------ GIVEN DATA ------

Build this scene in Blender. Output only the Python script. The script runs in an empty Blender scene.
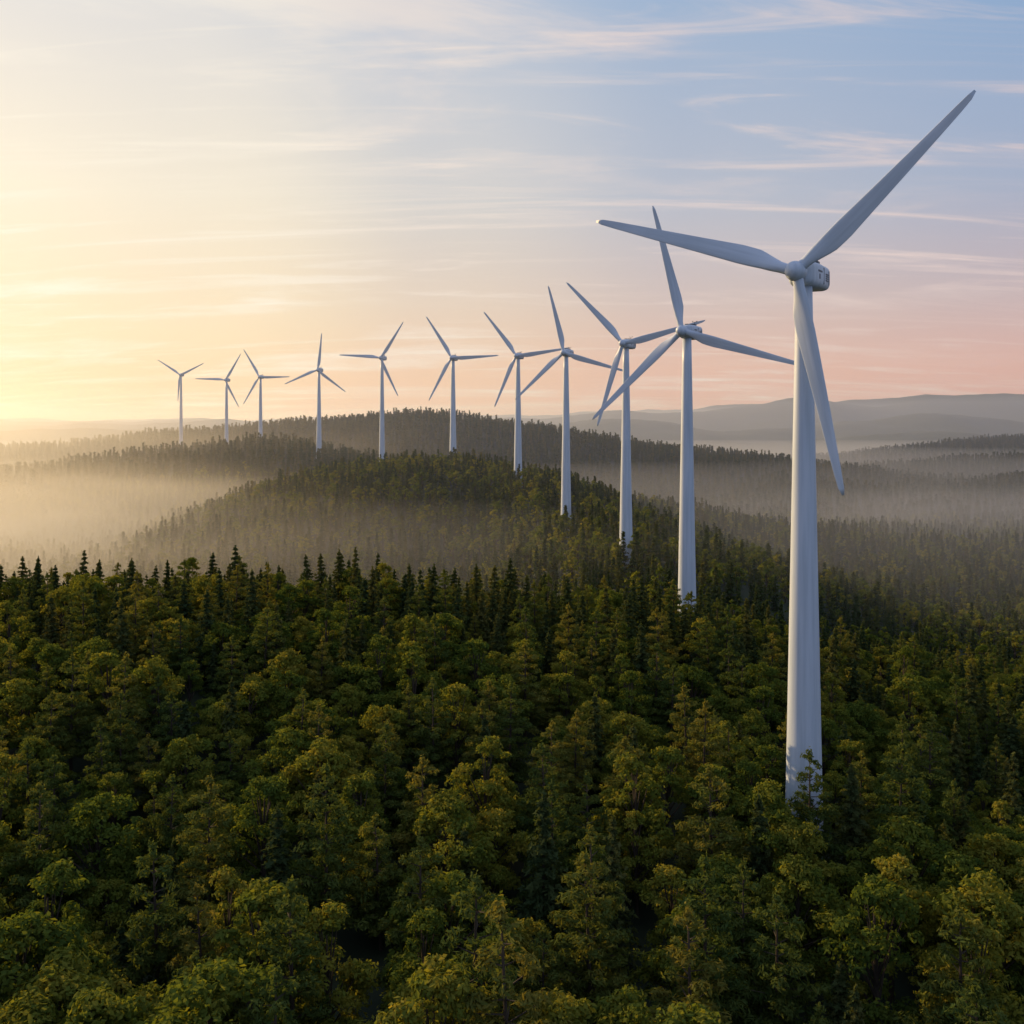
import bpy, math, random
import numpy as np
from mathutils import Vector
rng=np.random.default_rng(7); random.seed(7)
scn=bpy.context.scene
F=1100.0; CAMZ=90.0; HOR=425.0
scn.view_settings.view_transform='Standard'; scn.view_settings.look='None'; scn.view_settings.exposure=0
SUN_AZ=math.radians(-52); SUN_EL=math.radians(18)
def dirv(az,el): return Vector((math.sin(az)*math.cos(el),math.cos(az)*math.cos(el),math.sin(el)))
SUN=dirv(SUN_AZ,SUN_EL); GLOW=dirv(math.radians(-37),math.radians(9))

# ---------------------------------------------------------------- camera
cd=bpy.data.cameras.new("camera"); cam=bpy.data.objects.new("camera",cd); scn.collection.objects.link(cam)
cam.location=(0,0,CAMZ); cam.rotation_euler=(math.radians(90),0,0)
cd.sensor_width=36; cd.lens=36*F/1024; cd.shift_y=-(512-HOR)/1024; cd.clip_start=1; cd.clip_end=60000
scn.camera=cam

# ---------------------------------------------------------------- node helpers
def newmat(name):
    m=bpy.data.materials.new(name); m.use_nodes=True; m.node_tree.nodes.clear(); return m,m.node_tree.nodes,m.node_tree.links
def ramp(nodes,stops,interp='LINEAR'):
    r=nodes.new('ShaderNodeValToRGB'); cr=r.color_ramp; cr.interpolation=interp
    while len(cr.elements)>1: cr.elements.remove(cr.elements[-1])
    cr.elements[0].position=stops[0][0]; cr.elements[0].color=(*stops[0][1],1)
    for p,c in stops[1:]:
        e=cr.elements.new(p); e.color=(*c,1)
    return r
def math_n(nodes,op,*v):
    n=nodes.new('ShaderNodeMath'); n.operation=op
    for i,x in enumerate(v):
        if x is not None: n.inputs[i].default_value=x
    return n

# ---------------------------------------------------------------- world
w=bpy.data.worlds.new("World"); scn.world=w; w.use_nodes=True
N=w.node_tree.nodes; L=w.node_tree.links; N.clear()
out=N.new('ShaderNodeOutputWorld')
sky=N.new('ShaderNodeTexSky'); sky.sky_type='NISHITA'; sky.sun_disc=False; sky.sun_elevation=SUN_EL; sky.sun_rotation=SUN_AZ
skm=N.new('ShaderNodeMixRGB'); skm.blend_type='MULTIPLY'; skm.inputs[0].default_value=1; skm.inputs[2].default_value=(.26,.26,.28,1); L.new(sky.outputs[0],skm.inputs[1])
bgn=N.new('ShaderNodeBackground'); bgn.inputs[1].default_value=0.05; L.new(skm.outputs[0],bgn.inputs[0])
tc=N.new('ShaderNodeTexCoord'); nrm=N.new('ShaderNodeVectorMath'); nrm.operation='NORMALIZE'; L.new(tc.outputs['Generated'],nrm.inputs[0])
sep=N.new('ShaderNodeSeparateXYZ'); L.new(nrm.outputs[0],sep.inputs[0])
dot=N.new('ShaderNodeVectorMath'); dot.operation='DOT_PRODUCT'; L.new(nrm.outputs[0],dot.inputs[0]); dot.inputs[1].default_value=GLOW
base=ramp(N,[(0,(.74,.38,.31)),(.05,(.72,.41,.35)),(.11,(.56,.43,.44)),(.20,(.37,.42,.55)),(.36,(.25,.39,.60)),(1,(.15,.28,.55))]); L.new(sep.outputs[2],base.inputs[0])
aw=N.new('ShaderNodeMapRange'); aw.inputs[1].default_value=.40; aw.inputs[2].default_value=-.15; L.new(dot.outputs['Value'],aw.inputs[0])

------

▸ GOAL: Pictures stay out. Print the data exactly, from its first line through the line containing "scn.camera=cam".

▸ REPLY:
Build this scene in Blender. Output only the Python script. The script runs in an empty Blender scene.
import bpy, math, random
import numpy as np
from mathutils import Vector
rng=np.random.default_rng(7); random.seed(7)
scn=bpy.context.scene
F=1100.0; CAMZ=90.0; HOR=425.0
scn.view_settings.view_transform='Standard'; scn.view_settings.look='None'; scn.view_settings.exposure=0
SUN_AZ=math.radians(-52); SUN_EL=math.radians(18)
def dirv(az,el): return Vector((math.sin(az)*math.cos(el),math.cos(az)*math.cos(el),math.sin(el)))
SUN=dirv(SUN_AZ,SUN_EL); GLOW=dirv(math.radians(-37),math.radians(9))

# ---------------------------------------------------------------- camera
cd=bpy.data.cameras.new("camera"); cam=bpy.data.objects.new("camera",cd); scn.collection.objects.link(cam)
cam.location=(0,0,CAMZ); cam.rotation_euler=(math.radians(90),0,0)
cd.sensor_width=36; cd.lens=36*F/1024; cd.shift_y=-(512-HOR)/1024; cd.clip_start=1; cd.clip_end=60000
scn.camera=cam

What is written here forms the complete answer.